Filling Washington's Middle East policy gap with fudge

05 January 2007
The only good thing about what looked like the lynching of former Iraqi president Saddam Hussein is that it happened on 30 December. This meant it was a bad end to 2006 rather than a depressing start to 2007.

But it ensured that Iraq remained in everyone's minds during the celebrations to mark the passing of, on balance, a good year for the Middle East. Lebanon was vandalised in Israel's Hezbollah war, violence worsened in Iraq and the Darfur humanitarian crisis deepened. But for most of the region's people, 2006 was a year of rising incomes as economic growth hit its highest level for more than a quarter of a century.

OPEC's December decision for more output cuts from 1 February will ensure there will be no oil price meltdown in the next 12 months. It means a further loss of market share to non-OPEC producers in 2007, but this will be recovered. The consensus is that oil prices will remain at or above $50 a barrel. Middle East petroleum exporters should enjoy another year of solid real growth.

The larger political picture looks murky. You can paint a range of alarming scenarios, but the biggest Middle East uncertainty is what President Bush will do in the political conditions created by the Republican's mid-term defeat in November.

The White House this January is being pulled in three directions. The most obvious pressure will come from Congress, where those wanting a new course in Iraq may be in the majority. President Bush can use his authority as commander in chief of the US armed forces to press ahead regardless, but a price will be paid if he ignores the main recommendations of the bipartisan Iraq Study Group which reported in December.

The second pressure comes from within the administration, where stay-the-course advocates are still numerous. They include Vice-President Dick Cheney, who remains Bush's most influential adviser. Although the dismissal of former Defence Secretary Donald Rumsfeld suggests that their grip on US policy has been broken, it is inconceivable that the hawks' views will be ignored.

The third pressure is coming from America's Middle East allies who were never convinced the 2003 Iraq invasion made sense. Curiously, they may now be the most convinced proponents of US troops staying in force in Iraq long-term. Their concern is that the Iraq civil war will lead to further ethnic cleansing and spill over into the wider region, with Iran benefiting from both developments.

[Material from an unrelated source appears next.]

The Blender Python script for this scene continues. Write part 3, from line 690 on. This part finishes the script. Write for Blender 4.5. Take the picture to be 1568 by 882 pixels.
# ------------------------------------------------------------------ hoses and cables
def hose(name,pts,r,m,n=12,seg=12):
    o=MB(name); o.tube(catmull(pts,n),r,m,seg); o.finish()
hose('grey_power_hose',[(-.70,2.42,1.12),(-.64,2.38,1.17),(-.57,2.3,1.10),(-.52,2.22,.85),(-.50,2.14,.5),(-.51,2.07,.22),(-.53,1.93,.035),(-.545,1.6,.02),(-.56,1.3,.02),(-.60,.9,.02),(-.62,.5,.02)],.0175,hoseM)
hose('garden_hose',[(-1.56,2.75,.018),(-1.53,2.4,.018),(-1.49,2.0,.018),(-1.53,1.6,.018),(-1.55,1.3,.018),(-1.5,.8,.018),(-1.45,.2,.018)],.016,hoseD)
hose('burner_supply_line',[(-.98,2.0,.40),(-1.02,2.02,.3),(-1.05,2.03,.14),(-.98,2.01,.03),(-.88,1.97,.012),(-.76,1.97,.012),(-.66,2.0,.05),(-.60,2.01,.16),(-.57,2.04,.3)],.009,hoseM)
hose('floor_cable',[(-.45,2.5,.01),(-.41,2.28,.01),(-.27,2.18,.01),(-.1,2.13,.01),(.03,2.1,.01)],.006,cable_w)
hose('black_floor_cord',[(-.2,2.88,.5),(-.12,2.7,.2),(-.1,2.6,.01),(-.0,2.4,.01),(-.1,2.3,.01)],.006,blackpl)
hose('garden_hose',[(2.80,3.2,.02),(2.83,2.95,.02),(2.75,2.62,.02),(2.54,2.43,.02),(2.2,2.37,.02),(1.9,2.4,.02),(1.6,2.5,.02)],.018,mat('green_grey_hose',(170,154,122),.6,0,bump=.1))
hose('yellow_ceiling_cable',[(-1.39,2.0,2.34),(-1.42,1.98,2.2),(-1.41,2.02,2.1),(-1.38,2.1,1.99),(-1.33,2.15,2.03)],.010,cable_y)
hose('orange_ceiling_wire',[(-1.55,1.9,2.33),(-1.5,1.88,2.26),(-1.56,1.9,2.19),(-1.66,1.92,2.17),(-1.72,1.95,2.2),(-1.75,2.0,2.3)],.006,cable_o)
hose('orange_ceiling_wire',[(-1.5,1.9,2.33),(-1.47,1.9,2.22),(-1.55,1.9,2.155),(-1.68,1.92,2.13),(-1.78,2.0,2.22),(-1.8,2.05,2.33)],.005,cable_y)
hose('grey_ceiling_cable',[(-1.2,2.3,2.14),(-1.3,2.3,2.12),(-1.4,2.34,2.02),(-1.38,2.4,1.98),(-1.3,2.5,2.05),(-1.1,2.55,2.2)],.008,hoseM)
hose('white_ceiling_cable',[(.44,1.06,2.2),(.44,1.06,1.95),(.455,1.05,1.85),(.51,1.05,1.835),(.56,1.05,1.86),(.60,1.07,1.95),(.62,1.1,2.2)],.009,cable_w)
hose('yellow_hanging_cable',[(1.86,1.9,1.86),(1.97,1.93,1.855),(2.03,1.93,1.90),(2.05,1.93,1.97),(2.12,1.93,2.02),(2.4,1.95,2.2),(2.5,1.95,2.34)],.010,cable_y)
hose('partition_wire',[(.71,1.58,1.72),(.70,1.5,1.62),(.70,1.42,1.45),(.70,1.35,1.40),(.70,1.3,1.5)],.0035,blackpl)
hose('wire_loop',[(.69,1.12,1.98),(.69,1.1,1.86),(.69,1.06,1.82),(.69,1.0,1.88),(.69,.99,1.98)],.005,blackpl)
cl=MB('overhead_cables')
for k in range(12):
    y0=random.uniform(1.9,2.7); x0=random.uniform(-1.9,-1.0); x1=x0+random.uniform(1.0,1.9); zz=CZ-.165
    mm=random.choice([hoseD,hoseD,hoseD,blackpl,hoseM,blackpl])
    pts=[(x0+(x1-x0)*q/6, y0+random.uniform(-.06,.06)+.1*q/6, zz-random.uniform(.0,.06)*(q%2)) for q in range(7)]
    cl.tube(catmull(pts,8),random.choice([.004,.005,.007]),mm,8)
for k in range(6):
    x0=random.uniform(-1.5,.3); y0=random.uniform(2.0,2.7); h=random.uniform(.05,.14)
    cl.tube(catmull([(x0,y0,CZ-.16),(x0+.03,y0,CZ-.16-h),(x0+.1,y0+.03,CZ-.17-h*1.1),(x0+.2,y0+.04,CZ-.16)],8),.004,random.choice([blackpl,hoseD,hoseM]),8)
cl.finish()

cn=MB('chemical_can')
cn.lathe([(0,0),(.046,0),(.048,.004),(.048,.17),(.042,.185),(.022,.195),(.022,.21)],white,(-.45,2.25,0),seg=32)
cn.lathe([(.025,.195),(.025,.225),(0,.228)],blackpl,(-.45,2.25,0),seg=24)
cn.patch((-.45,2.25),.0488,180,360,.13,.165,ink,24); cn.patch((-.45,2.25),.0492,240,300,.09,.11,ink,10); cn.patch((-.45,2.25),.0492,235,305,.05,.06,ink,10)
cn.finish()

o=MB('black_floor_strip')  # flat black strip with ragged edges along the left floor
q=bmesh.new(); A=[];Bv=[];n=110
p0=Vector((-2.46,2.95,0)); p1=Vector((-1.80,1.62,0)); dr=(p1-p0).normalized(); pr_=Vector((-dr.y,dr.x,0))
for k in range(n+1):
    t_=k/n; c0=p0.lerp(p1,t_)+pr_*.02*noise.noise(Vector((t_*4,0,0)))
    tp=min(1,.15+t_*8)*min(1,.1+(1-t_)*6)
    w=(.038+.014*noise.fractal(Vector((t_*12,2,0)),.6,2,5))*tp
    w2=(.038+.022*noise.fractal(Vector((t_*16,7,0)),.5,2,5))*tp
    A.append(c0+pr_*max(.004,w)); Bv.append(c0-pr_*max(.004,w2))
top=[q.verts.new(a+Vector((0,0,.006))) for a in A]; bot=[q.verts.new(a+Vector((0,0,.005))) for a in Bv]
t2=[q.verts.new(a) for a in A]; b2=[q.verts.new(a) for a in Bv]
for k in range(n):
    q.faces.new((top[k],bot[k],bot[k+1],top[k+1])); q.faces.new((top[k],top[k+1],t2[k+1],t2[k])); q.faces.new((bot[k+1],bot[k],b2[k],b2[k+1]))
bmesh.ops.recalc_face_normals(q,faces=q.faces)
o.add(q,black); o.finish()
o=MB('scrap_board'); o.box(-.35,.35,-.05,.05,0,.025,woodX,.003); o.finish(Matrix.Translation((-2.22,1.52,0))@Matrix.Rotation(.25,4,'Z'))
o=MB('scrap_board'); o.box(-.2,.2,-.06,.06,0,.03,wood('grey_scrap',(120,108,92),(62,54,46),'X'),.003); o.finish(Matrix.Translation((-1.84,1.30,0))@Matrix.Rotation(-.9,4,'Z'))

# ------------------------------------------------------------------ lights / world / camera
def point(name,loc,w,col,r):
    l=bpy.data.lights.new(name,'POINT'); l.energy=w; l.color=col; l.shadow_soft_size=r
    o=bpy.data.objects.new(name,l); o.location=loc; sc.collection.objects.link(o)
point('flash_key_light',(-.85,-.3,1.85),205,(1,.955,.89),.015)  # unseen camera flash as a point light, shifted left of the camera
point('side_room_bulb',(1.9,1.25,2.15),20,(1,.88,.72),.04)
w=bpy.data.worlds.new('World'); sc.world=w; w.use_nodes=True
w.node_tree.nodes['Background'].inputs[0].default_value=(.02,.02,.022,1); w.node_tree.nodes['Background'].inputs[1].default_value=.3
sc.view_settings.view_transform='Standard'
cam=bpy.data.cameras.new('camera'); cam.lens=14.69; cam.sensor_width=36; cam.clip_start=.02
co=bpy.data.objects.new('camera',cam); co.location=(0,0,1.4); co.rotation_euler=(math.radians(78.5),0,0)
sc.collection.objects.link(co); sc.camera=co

How Bush will tackle the triple challenge should become clearer at the end of January in his annual State of the Union address. Suggestions that he has already decided to send more troops are pure speculation until Congress approves the additional $100,000 million the US Defence Department says it needs to finance the campaigns in Afghanistan and Iraq.

So it seems the central element of US Middle East policy will be in the air for at least one more month. This is bad news for America's regional partners, but no policy is better than a bad one, as events in Iraq in the past four years have incontrovertibly proven.

The new-look Iraq policy, when it comes, will have to satisfy the three constituencies Bush needs to please. Congress could be persuaded to approve more troops and money, which the hardliners want, provided the White House agrees greater consultation and periodic reviews of US actions in Iraq. This formula would be welcomed by America's regional partners if it is accompanied by tangible evidence that the US will work harder to break the Arab-Israel impasse.

Those looking for radical new departures are likely to be disappointed. This administration is not yet ready to begin a full dialogue with Syria, though understandings in selected areas, including infiltration across the border into Iraq, could be reached. Talking to Iran, even if Tehran was genuinely interested in listening, is simply not on the agenda. Whatever its merits, that would be attacked by Bush's critics as evidence of intolerable weakness.

The White House will be accused of cooking up a fudge wholly pleasing to no-one. But the policy envisaged above should be enough to keep Iraq from falling apart as it would without American involvement. It will not, however, end the violence or solve the deepening problem the Iraq war is creating for US politicians of both parties. That chicken will come home to roost in due course. And it is almost certain that we will all be having a very similar debate this time next year.